→ **WHAT TO WORK ON**: Each line from the one containing "fol = mesh('crown', np.stack([P" through the one containing "FT = [tree_meshes(i, 15" must be echoed exactly, endpoints included, and every other line omitted.
## BEGIN SUPPLIED MATERIAL
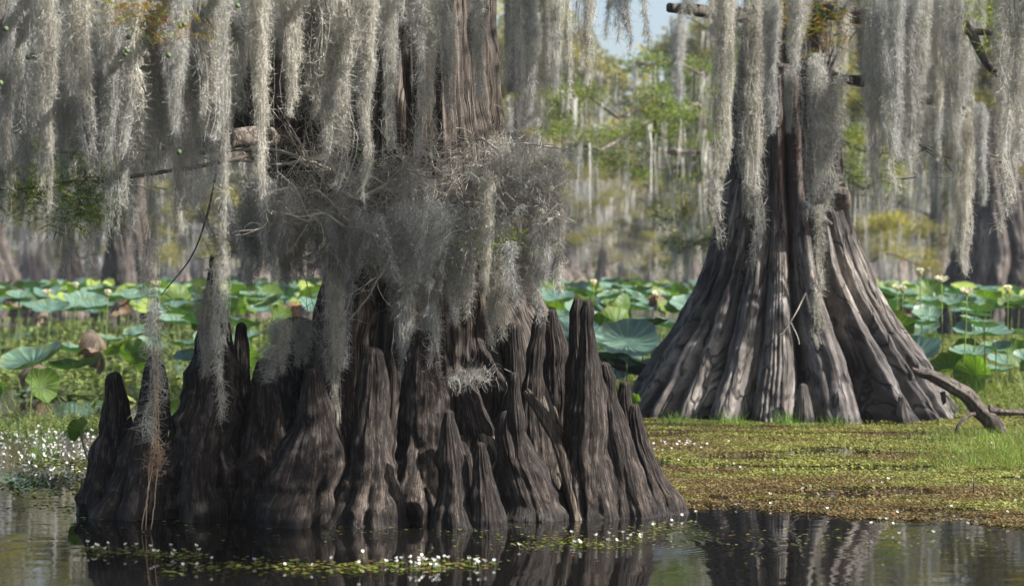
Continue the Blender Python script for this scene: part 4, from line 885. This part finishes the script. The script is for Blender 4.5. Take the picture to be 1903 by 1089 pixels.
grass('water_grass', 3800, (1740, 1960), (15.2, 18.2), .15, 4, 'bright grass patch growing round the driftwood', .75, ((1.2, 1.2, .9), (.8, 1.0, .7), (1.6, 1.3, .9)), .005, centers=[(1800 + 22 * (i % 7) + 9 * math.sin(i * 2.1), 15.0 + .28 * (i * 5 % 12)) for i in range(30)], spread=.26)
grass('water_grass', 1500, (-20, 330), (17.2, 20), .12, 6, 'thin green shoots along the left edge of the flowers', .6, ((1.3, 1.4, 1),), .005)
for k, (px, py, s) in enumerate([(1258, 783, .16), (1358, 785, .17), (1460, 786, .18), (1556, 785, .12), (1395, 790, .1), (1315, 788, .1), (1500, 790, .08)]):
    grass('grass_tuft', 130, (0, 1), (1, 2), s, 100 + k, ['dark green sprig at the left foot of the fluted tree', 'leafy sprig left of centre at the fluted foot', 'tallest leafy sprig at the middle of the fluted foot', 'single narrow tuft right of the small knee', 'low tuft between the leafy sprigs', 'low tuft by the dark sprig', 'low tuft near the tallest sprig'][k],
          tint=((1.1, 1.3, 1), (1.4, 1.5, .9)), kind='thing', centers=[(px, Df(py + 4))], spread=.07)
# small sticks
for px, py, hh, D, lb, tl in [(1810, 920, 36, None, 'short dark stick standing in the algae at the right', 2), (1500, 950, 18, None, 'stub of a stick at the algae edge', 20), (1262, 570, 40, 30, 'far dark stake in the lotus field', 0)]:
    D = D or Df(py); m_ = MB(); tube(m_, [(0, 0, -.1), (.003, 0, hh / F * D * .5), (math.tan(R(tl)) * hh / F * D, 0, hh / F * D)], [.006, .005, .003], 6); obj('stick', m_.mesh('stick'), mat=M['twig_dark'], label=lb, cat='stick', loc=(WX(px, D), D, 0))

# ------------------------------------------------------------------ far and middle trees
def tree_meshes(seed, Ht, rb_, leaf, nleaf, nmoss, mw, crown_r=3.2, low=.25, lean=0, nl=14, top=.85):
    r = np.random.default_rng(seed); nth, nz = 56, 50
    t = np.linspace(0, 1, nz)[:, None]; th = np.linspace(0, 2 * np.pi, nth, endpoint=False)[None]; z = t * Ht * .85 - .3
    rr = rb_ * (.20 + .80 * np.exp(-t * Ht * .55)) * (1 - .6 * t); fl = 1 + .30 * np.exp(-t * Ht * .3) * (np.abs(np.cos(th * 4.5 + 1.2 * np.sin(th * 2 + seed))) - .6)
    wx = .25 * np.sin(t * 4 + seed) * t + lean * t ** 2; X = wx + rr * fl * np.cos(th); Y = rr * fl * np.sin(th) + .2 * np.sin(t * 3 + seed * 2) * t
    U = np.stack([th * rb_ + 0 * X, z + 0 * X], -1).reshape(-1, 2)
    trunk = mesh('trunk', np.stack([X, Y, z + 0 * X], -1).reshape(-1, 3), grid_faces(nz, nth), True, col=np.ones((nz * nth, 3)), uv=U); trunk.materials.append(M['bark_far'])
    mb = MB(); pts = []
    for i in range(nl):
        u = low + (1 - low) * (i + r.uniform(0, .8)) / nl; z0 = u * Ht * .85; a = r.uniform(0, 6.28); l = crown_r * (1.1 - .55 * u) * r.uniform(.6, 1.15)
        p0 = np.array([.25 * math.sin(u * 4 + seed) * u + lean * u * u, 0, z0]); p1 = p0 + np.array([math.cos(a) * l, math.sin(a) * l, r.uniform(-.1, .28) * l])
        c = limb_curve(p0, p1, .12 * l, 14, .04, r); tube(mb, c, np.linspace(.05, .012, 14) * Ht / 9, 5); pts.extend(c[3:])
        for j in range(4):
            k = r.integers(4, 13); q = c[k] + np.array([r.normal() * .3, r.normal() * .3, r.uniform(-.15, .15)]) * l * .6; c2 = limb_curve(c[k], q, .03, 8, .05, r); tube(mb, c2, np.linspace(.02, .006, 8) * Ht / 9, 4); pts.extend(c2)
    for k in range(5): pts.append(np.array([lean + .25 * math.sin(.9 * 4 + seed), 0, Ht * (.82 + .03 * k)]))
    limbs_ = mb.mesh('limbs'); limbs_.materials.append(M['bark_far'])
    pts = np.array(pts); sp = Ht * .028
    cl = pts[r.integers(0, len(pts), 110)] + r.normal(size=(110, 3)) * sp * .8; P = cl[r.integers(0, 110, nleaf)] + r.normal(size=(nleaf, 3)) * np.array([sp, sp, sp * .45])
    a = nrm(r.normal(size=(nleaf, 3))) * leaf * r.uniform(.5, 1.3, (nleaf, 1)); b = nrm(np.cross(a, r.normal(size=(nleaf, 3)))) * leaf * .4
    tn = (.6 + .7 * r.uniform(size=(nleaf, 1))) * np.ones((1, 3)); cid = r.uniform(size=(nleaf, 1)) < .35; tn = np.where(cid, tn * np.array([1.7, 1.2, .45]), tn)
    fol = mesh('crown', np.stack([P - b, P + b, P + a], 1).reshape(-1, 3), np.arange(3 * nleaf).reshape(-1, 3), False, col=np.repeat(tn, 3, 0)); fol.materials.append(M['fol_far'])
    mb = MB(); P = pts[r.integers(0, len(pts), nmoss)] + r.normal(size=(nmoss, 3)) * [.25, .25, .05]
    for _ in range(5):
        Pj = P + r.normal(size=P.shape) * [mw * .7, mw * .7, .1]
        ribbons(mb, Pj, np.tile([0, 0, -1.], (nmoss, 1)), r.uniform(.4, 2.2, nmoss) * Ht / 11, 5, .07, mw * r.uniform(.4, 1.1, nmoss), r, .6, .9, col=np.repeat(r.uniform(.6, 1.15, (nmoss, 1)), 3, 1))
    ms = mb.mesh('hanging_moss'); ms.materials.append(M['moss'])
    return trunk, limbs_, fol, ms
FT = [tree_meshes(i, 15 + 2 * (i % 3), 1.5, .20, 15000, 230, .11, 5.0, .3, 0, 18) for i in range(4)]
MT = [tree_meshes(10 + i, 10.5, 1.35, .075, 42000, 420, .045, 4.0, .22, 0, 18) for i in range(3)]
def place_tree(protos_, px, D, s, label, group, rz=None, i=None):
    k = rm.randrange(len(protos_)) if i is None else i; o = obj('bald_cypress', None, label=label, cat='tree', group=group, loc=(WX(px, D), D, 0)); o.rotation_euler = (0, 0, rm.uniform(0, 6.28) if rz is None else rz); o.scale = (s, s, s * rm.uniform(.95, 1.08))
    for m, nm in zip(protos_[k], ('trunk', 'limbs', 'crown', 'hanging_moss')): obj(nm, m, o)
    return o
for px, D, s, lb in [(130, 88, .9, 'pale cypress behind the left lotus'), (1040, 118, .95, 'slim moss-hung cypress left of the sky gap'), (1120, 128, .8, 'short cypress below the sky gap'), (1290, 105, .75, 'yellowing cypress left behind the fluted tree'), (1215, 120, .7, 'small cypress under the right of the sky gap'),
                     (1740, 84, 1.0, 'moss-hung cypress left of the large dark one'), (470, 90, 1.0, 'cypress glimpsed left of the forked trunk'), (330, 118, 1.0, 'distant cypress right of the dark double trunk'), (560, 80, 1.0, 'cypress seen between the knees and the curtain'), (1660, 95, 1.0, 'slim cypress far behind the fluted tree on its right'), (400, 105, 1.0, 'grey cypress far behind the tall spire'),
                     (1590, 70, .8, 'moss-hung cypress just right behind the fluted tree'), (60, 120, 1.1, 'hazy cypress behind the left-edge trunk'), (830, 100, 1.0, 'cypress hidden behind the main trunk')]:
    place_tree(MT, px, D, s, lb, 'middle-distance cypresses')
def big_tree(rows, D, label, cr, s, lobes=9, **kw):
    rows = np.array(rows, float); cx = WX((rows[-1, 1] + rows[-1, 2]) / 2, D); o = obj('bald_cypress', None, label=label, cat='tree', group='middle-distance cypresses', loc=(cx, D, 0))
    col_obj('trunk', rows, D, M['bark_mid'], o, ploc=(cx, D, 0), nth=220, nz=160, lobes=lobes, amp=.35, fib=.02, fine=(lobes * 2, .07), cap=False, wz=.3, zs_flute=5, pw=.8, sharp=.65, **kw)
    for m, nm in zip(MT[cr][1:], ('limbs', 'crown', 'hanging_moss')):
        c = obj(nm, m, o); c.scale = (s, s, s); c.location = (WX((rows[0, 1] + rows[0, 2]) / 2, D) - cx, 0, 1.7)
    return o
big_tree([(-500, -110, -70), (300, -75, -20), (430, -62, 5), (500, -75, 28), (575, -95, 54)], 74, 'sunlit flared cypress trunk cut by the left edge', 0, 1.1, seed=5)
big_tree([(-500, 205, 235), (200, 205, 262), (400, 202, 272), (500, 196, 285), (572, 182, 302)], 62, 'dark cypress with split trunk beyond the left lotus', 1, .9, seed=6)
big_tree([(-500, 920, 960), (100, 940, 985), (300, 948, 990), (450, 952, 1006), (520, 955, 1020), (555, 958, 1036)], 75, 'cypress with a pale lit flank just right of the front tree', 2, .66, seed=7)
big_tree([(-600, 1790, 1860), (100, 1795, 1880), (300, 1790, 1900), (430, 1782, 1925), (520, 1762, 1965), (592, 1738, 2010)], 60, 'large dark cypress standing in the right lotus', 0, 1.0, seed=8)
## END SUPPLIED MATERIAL
→ **COMPLETE ANSWER**:
    fol = mesh('crown', np.stack([P - b, P + b, P + a], 1).reshape(-1, 3), np.arange(3 * nleaf).reshape(-1, 3), False, col=np.repeat(tn, 3, 0)); fol.materials.append(M['fol_far'])
    mb = MB(); P = pts[r.integers(0, len(pts), nmoss)] + r.normal(size=(nmoss, 3)) * [.25, .25, .05]
    for _ in range(5):
        Pj = P + r.normal(size=P.shape) * [mw * .7, mw * .7, .1]
        ribbons(mb, Pj, np.tile([0, 0, -1.], (nmoss, 1)), r.uniform(.4, 2.2, nmoss) * Ht / 11, 5, .07, mw * r.uniform(.4, 1.1, nmoss), r, .6, .9, col=np.repeat(r.uniform(.6, 1.15, (nmoss, 1)), 3, 1))
    ms = mb.mesh('hanging_moss'); ms.materials.append(M['moss'])
    return trunk, limbs_, fol, ms
FT = [tree_meshes(i, 15 + 2 * (i % 3), 1.5, .20, 15000, 230, .11, 5.0, .3, 0, 18) for i in range(4)]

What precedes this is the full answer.